Begin
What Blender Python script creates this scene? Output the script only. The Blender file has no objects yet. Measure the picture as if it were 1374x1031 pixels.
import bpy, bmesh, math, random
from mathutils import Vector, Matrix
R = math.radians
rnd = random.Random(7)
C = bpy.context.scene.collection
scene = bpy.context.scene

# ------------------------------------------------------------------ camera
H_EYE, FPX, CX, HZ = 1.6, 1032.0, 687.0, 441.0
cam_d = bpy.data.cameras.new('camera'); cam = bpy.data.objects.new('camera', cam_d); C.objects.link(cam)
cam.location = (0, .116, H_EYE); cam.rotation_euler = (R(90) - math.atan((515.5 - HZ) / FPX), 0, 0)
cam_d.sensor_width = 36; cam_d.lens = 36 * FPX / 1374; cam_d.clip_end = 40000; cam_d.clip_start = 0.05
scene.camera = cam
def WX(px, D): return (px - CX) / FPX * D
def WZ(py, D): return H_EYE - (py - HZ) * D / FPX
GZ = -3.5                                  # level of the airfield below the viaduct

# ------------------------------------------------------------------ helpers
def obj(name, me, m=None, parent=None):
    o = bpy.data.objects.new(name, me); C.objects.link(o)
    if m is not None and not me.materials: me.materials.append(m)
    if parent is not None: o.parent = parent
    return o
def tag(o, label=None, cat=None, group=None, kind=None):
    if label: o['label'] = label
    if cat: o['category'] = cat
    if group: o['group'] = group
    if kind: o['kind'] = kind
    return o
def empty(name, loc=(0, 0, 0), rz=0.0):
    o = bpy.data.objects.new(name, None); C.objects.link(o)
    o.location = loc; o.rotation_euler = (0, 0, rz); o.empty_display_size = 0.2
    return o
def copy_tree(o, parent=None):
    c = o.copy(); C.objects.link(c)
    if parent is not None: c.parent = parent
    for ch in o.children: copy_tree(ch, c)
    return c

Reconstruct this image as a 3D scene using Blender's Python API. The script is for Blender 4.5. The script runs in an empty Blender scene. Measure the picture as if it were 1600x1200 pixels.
End
### TASK PROMPT
Extract, please, the lines from the start of the entries above through the one with "scene = bpy.context.scene", both included, reproducing each exactly and adding nothing.

### FINAL RESULT
What Blender Python script creates this scene? Output the script only. The Blender file has no objects yet. Measure the picture as if it were 1374x1031 pixels.
import bpy, bmesh, math, random
from mathutils import Vector, Matrix
R = math.radians
rnd = random.Random(7)
C = bpy.context.scene.collection
scene = bpy.context.scene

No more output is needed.